Leyla, kendisiyle özdeşleşen inadıyla her aşamada umuda sarılan ve düştüğü, yaralandığı her defasında önünde daha büyük ufuklar açmayı başaran biriydi…

Leyla’nın hikayesi aslında, kaderi içine yazılmış meşe palamudunun hikayesiydi. Hikayenin peşinden gitmek, palamutun içindeki şifreyi çözmek meşenin olduğu gibi Leyla’nın da kaderiydi. 

Kaderi onun tercihiydi ve bu tercihi nedeniyle bir haziran günü Van’da duyulan sesi yine bir haziran günü Kobani’de kesildi. Gomidas, ‘önce sesler gider, sonra da insanlar‘ demişti. 23 Haziran 2020’de akşam saat 19: 37’de, Kobani’nin Helince köyünde Emine Weysi’nin evinin bahçesinde önce sesi sonra da Leyla’nın kendisi gitti…

Leyla’nın ruhu, o çok sevdiği Kobani’de sonsuzluğa doğru yükselişe geçti… 

Ancak her şey o gün ve orada bitmedi. Aksine sesi ve hikayesi Leyla’dan sonra da yaşamaya devam etti.

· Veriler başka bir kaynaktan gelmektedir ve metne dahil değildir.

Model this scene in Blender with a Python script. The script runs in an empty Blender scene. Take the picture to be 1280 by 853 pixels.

Hayat, onun hikayesini o gittikten kısa bir süre sonra evrensel bir melodi haline de getirdi.

Hayat; Leyla’nın Kürt özgürlük mücadelesine kadın özgürlükçü bir perspektif kazandırılması amacıyla kadın yoldaşlarıyla birlikte Zağroslar’da ‘bağımsız kadın bölüğünde’ attığı adımı; Kürt kadınlarını kendi varoluşlarının öznesi, kendi hikayelerinin kahramanı haline getirecek olan o tarihi adımı, Jin- Jiyan- Azadi adı verilen muhteşem bir senfoni olarak düzenledi.

Ve böylece Leyla’nın hikayesi evrensel bir anlam kazandı ve sesindeki şifre de ortaya çıkarak, tüm dünyaya yayıldı.

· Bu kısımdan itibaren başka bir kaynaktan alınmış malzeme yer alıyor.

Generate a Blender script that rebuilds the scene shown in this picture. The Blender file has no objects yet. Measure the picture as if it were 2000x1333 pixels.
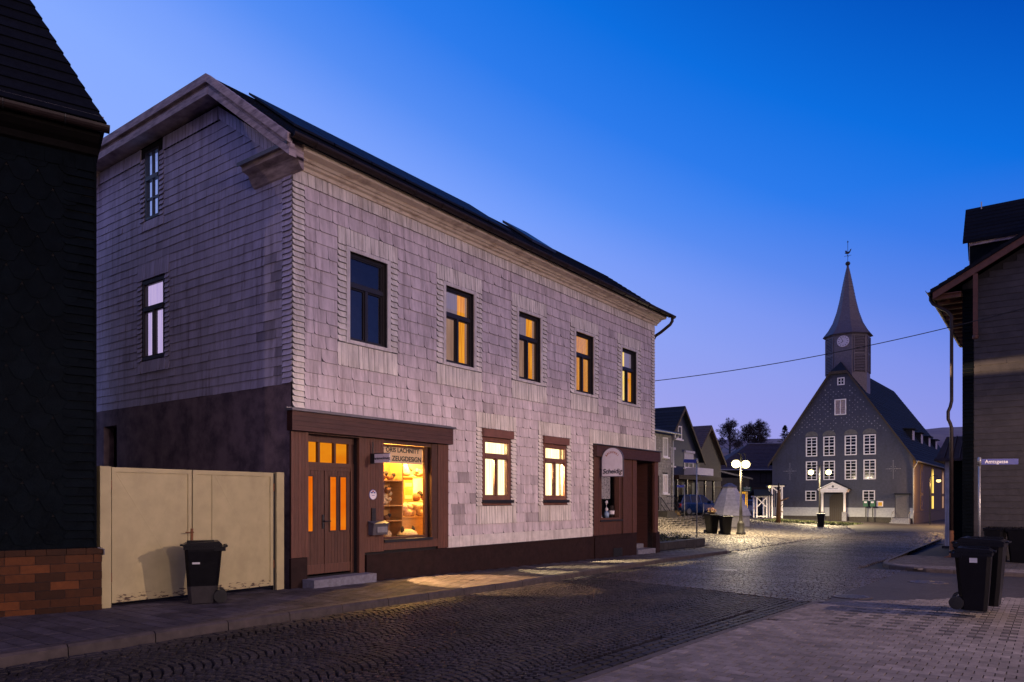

Leyla’nın, evimizin önündeki kavak ağacıyla birlikte uzayan saçları, kadınların özgürlük, eşitlik ve adalet kavgası verdikleri her yerde bir bayrak gibi dalgalandı.

Şifre, Kürdistan’da yaratılan, orada toplumsallaşan ve tüm dünyaya yayılarak evrensel kadın mücadelesine damgasını vuran Jin- Jiyan- Azadi sloganıydı.

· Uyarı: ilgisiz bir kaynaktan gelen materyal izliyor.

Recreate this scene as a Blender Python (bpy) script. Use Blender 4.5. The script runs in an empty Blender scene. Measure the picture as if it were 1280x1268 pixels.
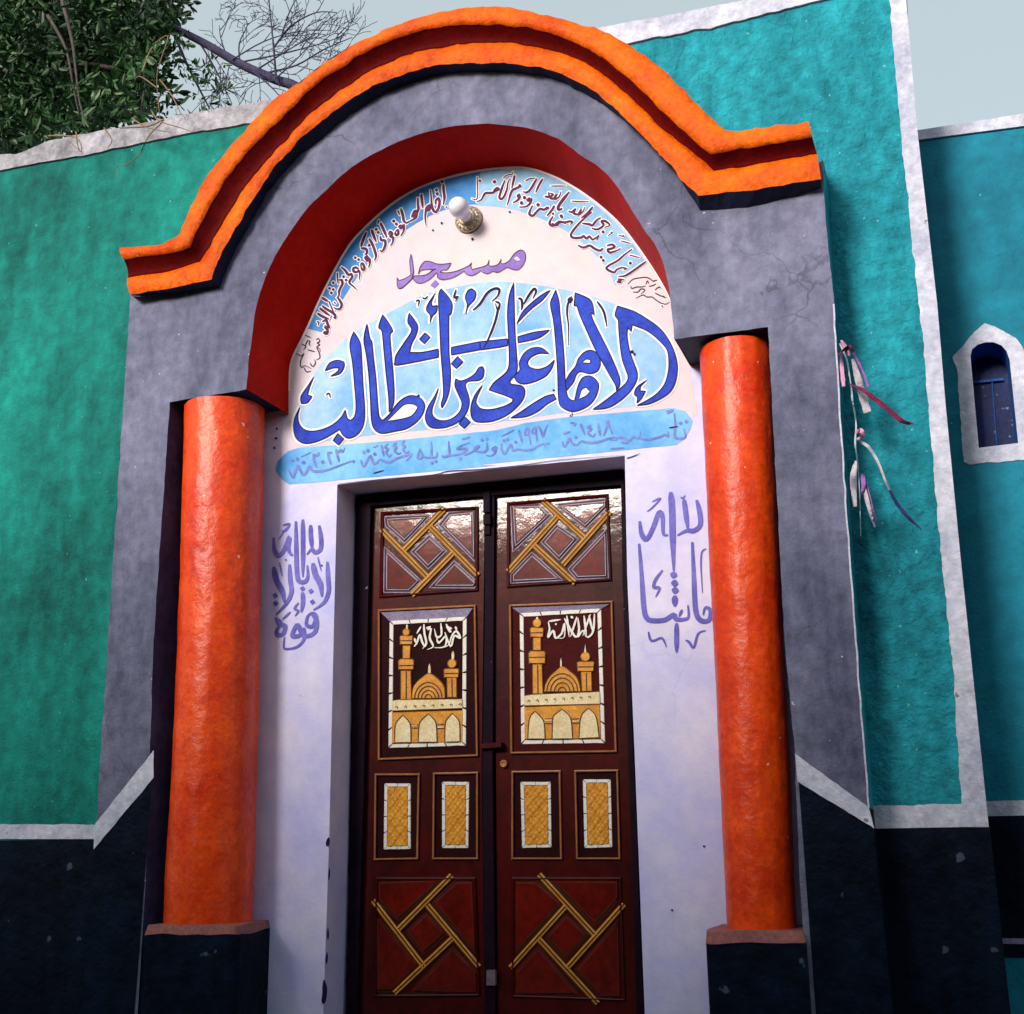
import bpy, math, random
import numpy as np
from mathutils import Vector, Matrix, noise
from mathutils.geometry import tessellate_polygon
R = math.radians
random.seed(7)
S = bpy.context.scene
COL = S.collection

# ------------------------------------------------------------------ camera, sky, sun, exposure
F_PX, CX, CY = 1542.0, 640.0, 634.0
_up = np.array([551 - CX, -5045 - CY, F_PX]); _up /= np.linalg.norm(_up)
_xr = -np.array([-3950 - CX, 1125 - CY, F_PX]); _xr -= _up * (_xr @ _up); _xr /= np.linalg.norm(_xr)
_n = np.cross(_xr, _up)
if _n[2] < 0: _n = -_n
CAM = np.array([0.0, -4.5, 1.05])
cam = bpy.data.cameras.new('camera'); camo = bpy.data.objects.new('camera', cam); COL.objects.link(camo)
cam.sensor_width = 36.0; cam.lens = 36.0 * F_PX / 1280.0
cam.clip_start = 0.05; cam.clip_end = 3000.0
def c2w(d): return Vector((d @ _xr, d @ _n, d @ _up))
bx, by, bz = c2w(np.array([1., 0, 0])), c2w(np.array([0, -1., 0])), c2w(np.array([0, 0, -1.]))
camo.matrix_world = Matrix(((bx.x, by.x, bz.x, CAM[0]), (bx.y, by.y, bz.y, CAM[1]), (bx.z, by.z, bz.z, CAM[2]), (0, 0, 0, 1)))
S.camera = camo

SUN_EL, SUN_AZ = R(20), R(-17)            # azimuth measured from -y (towards the viewer), negative = from the left
w = bpy.data.worlds.new('World'); S.world = w; w.use_nodes = True
nt = w.node_tree; nt.nodes.clear()
sky = nt.nodes.new('ShaderNodeTexSky'); sky.sky_type = 'NISHITA'; sky.sun_disc = False
sky.sun_elevation = SUN_EL; sky.sun_rotation = R(180) - SUN_AZ
sky.air_density = 1.0; sky.dust_density = 4.0; sky.ozone_density = 1.5
bg = nt.nodes.new('ShaderNodeBackground'); bg.inputs['Strength'].default_value = 0.12
wo = nt.nodes.new('ShaderNodeOutputWorld')
veil = nt.nodes.new('ShaderNodeMix'); veil.data_type = 'RGBA'; veil.inputs[0].default_value = .6      # thin pale overcast in front of the blue
veil.inputs[7].default_value = (4.6, 5.2, 5.1, 1)
nt.links.new(sky.outputs[0], veil.inputs[6]); nt.links.new(veil.outputs[2], bg.inputs[0]); nt.links.new(bg.outputs[0], wo.inputs[0])
sl = bpy.data.lights.new('sun', 'SUN'); sl.energy = 2.9; sl.angle = R(15); sl.color = (1.0, 0.90, 0.80)
so = bpy.data.objects.new('sun', sl); COL.objects.link(so)
sd = Vector((math.sin(SUN_AZ) * math.cos(SUN_EL), -math.cos(SUN_AZ) * math.cos(SUN_EL), math.sin(SUN_EL)))
so.location = sd * 30; so.rotation_euler = sd.to_track_quat('Z', 'Y').to_euler()
S.view_settings.view_transform = 'Standard'; S.view_settings.look = 'None'
S.view_settings.exposure = 0.52; S.view_settings.gamma = 1.0

# ------------------------------------------------------------------ helpers
def P(u, v, y):
    """point of the plane y = const seen at photograph position (u, v)"""
    d = np.array([u - CX, v - CY, F_PX]); wx, wy, wz = d @ _xr, d @ _n, d @ _up
    t = (y - CAM[1]) / wy
    return Vector((CAM[0] + wx * t, y, CAM[2] + wz * t))
def unP(p):                                   # world point of a y-plane -> photograph position
    d = np.array([p.x, p.y, p.z]) - CAM; k = np.array([d @ np.array([_xr[i], _n[i], _up[i]]) for i in range(3)]); return (CX + F_PX * k[0] / k[2], CY + F_PX * k[1] / k[2])
def T(s, x0=0, y0=0, k=1.0):
    """'x,y x,y ...' read off an enlarged crop -> photograph positions"""
    return [(float(a.split(',')[0]) / k + x0, float(a.split(',')[1]) / k + y0) for a in s.split()]
def catmull(p, n=4, closed=False, corner=None):
    out = []; m = len(p)
    rng = m if closed else m - 1
    def g(i): return p[i % m] if closed else p[max(0, min(m - 1, i))]
    def sharp(i):
        if corner is None: return False
        if not closed and (i <= 0 or i >= m - 1): return False
        a, b, c = g(i - 1), g(i), g(i + 1)
        v1 = (b[0] - a[0], b[1] - a[1]); v2 = (c[0] - b[0], c[1] - b[1])
        d = (v1[0] * v2[0] + v1[1] * v2[1]) / (math.hypot(*v1) * math.hypot(*v2) + 1e-9)
        return d < corner
    for i in range(rng):
        p0, p1, p2, p3 = g(i - 1), g(i), g(i + 1), g(i + 2)
        if sharp(i): p0 = p1
        if sharp(i + 1): p3 = p2
        for k in range(n):
            t = k / n
            out.append(tuple(0.5 * (2 * p1[j] + (p2[j] - p0[j]) * t + (2 * p0[j] - 5 * p1[j] + 4 * p2[j] - p3[j]) * t * t + (3 * p1[j] - p0[j] - 3 * p2[j] + p3[j]) * t ** 3) for j in range(len(p1))))
    if not closed: out.append(tuple(p[-1]))
    return out
def dense(p, step=8.0, jit=0.0, closed=False, seed=0):
    """resample a polyline, with a slightly uneven hand-made edge"""
    out = []; m = len(p)
    for i in range(m if closed else m - 1):
        a, b = p[i], p[(i + 1) % m]
        L = math.hypot(b[0] - a[0], b[1] - a[1]); k = max(1, int(L / step))
        for j in range(k):
            t = j / k; q = (a[0] + (b[0] - a[0]) * t, a[1] + (b[1] - a[1]) * t)
            if jit and j > 0:
                n1 = noise.noise((q[0] * .05, q[1] * .05, seed)) + .6 * noise.noise((q[0] * .2, q[1] * .2, seed + 5))
                q = (q[0] - (b[1] - a[1]) / L * n1 * jit, q[1] + (b[0] - a[0]) / L * n1 * jit)
            out.append(q)
    if not closed: out.append(p[-1])
    return out
def area(p): return 0.5 * sum(p[i][0] * p[(i + 1) % len(p)][1] - p[(i + 1) % len(p)][0] * p[i][1] for i in range(len(p)))
def inset(p, d):
    """parallel offset of a closed polygon, inward for d > 0"""
    if area(p) < 0: p = p[::-1]
    m = len(p); out = []
    for i in range(m):
        a, b, c = p[i - 1], p[i], p[(i + 1) % m]
        l1 = math.hypot(b[0] - a[0], b[1] - a[1]) + 1e-9; l2 = math.hypot(c[0] - b[0], c[1] - b[1]) + 1e-9
        n1 = (-(b[1] - a[1]) / l1, (b[0] - a[0]) / l1); n2 = (-(c[1] - b[1]) / l2, (c[0] - b[0]) / l2)
        k = 1 + n1[0] * n2[0] + n1[1] * n2[1]; k = max(k, .35)
        out.append((b[0] + (n1[0] + n2[0]) / k * d, b[1] + (n1[1] + n2[1]) / k * d))
    return out
WHOLE = {'dry_twig', 'crown', 'branch', 'limb', 'rosette'}
STROKES = [0]
def lift():                                  # every brush stroke lies a hair in front of the one before
    STROKES[0] += 1; return ((STROKES[0] * .61803) % 1.0) * .0008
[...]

Bu anlamı üretenler ve şifreyi çözenler yeryüzünden yıldızlara giden zorlu yolu seçen** Kürdistan’ın özgürlük perileri ve özgürlük şövalyeleriydi…

Leyla’ya ve bu muhteşem senfoninin ilham perisi olmayı başaranlara; kendi varoluşlarının peşinden koşarak kendi hikayelerini yaratanlara selam olsun, aşk olsun…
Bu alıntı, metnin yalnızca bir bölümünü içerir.